Mesmo sendo apenas obrigatórias nos estados cujas legislações assim determinem – ou quando requeridas pelo Ministério Público, por entidade civil ou por, pelo menos, 50 cidadãos – costumam ser uma rara oportunidade para a comunidade e a Administração Pública trocarem idéias sobre um determinado empreendimento. Não obstante, são pouquíssimo aproveitadas no Brasil, onde muitas vezes são encaradas como um verdadeiro castigo tanto pelos empreendedores – que temem ter seus projetos criticados e rejeitados pela população – quanto pelos órgãos licenciadores. As suas atas, juntamente com o RIMA, podem ser usadas como base para a aprovação ou não de um projeto pelo licenciador.

A iniciativa dos órgãos ambientais capixabas, embora não voltadas para o licenciamento de nenhum projeto específico, tiveram, mais ou menos, a mesma função das audiências públicas: unir todos os envolvidos pelo problema na busca de um caminho que torne a atividade mineradora viável no entorno das unidades de conservação, pelo menos naquela região. Na pior das hipóteses, os mineradores saíram de lá sabendo um pouquinho mais sobre meio ambiente e com a consciência de que existem alternativas para se ganhar a vida em um lugar tão rico em recursos naturais, à destruição desses mesmos recursos. Na melhor das hipóteses, esses mesmos mineradores saíram de lá sensibilizados e o que se viu foi o início de um importantíssimo processo de reeducação ambiental, que pode levar à salvação das belezas naturais e do potencial turístico do Espírito Santo.
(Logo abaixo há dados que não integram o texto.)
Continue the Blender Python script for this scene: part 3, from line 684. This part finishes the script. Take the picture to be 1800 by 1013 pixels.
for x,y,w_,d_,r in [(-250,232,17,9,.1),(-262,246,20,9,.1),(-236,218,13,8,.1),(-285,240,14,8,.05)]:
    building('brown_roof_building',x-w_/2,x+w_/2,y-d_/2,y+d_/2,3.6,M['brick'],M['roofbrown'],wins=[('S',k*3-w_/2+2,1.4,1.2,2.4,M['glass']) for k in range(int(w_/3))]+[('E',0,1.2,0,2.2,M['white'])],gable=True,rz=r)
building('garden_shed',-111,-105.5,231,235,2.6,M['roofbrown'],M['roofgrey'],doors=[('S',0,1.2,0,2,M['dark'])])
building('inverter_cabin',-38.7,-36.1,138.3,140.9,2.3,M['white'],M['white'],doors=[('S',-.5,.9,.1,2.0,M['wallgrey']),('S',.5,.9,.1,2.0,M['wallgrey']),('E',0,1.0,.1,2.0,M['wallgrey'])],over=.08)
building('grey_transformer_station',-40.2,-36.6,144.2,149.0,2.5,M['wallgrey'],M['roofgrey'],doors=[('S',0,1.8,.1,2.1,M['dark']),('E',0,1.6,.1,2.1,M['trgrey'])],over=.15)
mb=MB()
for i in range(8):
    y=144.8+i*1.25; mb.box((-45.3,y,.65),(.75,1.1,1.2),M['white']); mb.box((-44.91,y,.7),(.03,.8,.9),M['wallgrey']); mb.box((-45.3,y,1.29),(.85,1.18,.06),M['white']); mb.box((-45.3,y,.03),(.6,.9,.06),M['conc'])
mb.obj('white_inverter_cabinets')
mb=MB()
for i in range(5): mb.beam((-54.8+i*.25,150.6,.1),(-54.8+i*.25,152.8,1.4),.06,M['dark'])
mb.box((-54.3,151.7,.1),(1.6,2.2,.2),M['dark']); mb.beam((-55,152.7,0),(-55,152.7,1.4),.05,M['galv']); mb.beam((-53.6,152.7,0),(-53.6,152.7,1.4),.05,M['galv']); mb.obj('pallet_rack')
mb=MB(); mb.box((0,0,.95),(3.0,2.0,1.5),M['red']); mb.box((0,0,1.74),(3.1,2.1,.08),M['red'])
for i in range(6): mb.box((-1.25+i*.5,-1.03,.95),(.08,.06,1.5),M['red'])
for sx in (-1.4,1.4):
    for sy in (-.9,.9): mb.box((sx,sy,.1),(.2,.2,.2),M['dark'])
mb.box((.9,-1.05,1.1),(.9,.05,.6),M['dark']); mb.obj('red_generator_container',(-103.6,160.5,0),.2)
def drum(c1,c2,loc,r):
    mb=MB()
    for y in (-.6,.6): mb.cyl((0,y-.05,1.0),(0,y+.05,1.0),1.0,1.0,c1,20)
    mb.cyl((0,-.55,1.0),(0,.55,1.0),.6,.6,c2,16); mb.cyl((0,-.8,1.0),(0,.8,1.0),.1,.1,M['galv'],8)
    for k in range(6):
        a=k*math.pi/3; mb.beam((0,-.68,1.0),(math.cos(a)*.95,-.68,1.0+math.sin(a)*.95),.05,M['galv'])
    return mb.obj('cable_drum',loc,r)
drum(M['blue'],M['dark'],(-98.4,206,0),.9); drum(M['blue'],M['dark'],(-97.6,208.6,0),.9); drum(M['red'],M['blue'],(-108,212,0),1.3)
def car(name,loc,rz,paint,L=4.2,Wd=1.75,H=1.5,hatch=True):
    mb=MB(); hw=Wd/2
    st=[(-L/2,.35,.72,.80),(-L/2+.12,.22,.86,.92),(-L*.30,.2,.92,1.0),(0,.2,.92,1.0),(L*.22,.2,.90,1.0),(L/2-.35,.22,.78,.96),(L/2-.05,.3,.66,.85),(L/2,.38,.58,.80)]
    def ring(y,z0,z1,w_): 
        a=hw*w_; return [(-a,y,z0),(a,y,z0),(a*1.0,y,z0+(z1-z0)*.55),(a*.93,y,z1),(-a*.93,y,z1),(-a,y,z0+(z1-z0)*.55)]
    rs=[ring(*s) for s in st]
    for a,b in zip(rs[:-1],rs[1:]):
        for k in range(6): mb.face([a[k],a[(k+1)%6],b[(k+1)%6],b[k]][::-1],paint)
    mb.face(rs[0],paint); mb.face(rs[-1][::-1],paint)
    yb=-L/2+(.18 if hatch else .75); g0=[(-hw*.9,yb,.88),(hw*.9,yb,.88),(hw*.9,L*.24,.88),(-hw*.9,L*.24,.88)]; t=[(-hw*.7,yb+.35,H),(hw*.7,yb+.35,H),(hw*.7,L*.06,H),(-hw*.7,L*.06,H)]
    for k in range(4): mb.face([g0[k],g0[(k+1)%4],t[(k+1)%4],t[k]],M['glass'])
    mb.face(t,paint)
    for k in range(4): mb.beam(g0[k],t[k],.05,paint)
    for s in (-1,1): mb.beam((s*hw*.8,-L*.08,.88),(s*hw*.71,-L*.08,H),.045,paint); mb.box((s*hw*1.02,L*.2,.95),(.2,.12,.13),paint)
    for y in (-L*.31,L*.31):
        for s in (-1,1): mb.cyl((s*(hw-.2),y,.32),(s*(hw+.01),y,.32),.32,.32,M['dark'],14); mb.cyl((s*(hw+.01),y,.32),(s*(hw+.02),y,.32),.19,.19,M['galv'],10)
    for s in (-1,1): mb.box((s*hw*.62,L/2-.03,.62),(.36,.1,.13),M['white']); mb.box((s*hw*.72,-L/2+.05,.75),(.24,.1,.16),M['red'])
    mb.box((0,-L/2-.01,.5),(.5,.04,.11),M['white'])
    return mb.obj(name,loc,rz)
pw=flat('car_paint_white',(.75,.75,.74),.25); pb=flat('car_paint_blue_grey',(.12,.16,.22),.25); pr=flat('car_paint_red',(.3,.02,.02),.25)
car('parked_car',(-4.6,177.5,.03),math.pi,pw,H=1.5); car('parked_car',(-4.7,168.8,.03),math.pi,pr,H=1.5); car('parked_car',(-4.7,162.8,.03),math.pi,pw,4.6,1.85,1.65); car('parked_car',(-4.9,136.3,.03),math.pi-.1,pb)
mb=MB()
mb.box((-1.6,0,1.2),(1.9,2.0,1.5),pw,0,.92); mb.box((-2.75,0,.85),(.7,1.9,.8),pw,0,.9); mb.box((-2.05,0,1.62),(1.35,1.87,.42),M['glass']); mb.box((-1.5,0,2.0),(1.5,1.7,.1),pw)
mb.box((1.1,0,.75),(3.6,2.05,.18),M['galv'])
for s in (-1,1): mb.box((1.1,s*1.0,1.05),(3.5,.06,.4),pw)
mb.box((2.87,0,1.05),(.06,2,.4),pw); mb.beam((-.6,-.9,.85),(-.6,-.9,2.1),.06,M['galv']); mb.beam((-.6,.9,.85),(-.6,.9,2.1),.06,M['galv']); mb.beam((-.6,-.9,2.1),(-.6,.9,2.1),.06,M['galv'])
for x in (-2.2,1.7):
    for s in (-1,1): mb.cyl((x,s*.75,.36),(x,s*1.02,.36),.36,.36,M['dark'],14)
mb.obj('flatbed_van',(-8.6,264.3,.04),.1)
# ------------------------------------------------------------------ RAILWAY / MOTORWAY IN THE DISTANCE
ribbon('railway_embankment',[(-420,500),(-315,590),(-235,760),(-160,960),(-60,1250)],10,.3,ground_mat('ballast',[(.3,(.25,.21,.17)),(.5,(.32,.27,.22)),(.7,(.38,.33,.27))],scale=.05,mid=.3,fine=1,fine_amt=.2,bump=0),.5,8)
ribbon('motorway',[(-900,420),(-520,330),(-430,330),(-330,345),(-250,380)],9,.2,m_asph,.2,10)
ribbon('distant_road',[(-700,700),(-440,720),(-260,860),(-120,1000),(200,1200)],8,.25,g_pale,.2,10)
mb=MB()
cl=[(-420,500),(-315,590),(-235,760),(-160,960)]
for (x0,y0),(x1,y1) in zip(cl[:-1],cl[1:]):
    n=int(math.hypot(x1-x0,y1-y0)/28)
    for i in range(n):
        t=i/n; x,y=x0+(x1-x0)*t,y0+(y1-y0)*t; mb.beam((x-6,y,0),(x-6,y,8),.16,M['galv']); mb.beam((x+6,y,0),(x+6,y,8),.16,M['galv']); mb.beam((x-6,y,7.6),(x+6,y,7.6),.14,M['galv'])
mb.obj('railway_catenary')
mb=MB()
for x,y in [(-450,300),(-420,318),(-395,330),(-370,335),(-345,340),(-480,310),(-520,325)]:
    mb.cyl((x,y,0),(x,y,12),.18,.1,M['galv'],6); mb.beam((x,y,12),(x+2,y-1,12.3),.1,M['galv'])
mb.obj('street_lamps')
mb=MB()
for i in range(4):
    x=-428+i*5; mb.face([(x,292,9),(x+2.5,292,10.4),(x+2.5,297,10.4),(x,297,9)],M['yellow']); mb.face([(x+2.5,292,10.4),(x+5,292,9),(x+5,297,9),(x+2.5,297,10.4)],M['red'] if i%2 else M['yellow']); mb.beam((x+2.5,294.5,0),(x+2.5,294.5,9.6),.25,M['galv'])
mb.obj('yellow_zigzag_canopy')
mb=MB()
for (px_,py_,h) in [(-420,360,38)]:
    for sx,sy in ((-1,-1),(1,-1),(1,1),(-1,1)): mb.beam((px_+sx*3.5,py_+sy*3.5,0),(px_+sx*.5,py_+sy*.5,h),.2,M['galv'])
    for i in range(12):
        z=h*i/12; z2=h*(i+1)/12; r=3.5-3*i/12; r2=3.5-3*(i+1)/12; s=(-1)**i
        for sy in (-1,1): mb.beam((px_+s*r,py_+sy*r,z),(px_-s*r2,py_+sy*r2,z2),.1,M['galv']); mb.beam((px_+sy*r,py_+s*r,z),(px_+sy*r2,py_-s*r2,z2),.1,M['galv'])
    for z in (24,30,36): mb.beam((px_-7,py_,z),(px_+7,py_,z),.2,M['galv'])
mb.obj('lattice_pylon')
Os verdadeiros efeitos devem estar em algum ponto entre esses dois extremos. Ninguém vai, de uma hora para a outra, por livre e espontânea vontade, começar a cumprir rigorosamente a legislação ambiental. Isso quer dizer que, embora o trabalho dos órgãos ambientais possa ter se tornado um pouquinho mais fácil com a compreensão dos mineradores acerca do problema e com o compromisso do próprio Sindirochas de apoiar a punição de quem desrespeitar as leis, não será nada simples. Ainda há muito a ser feito para que o que foi dito nesses dois dias de conversas não se torne apenas letra morta, em um pedaço de papel que só será usado para angariar votos em alguma propaganda de TV.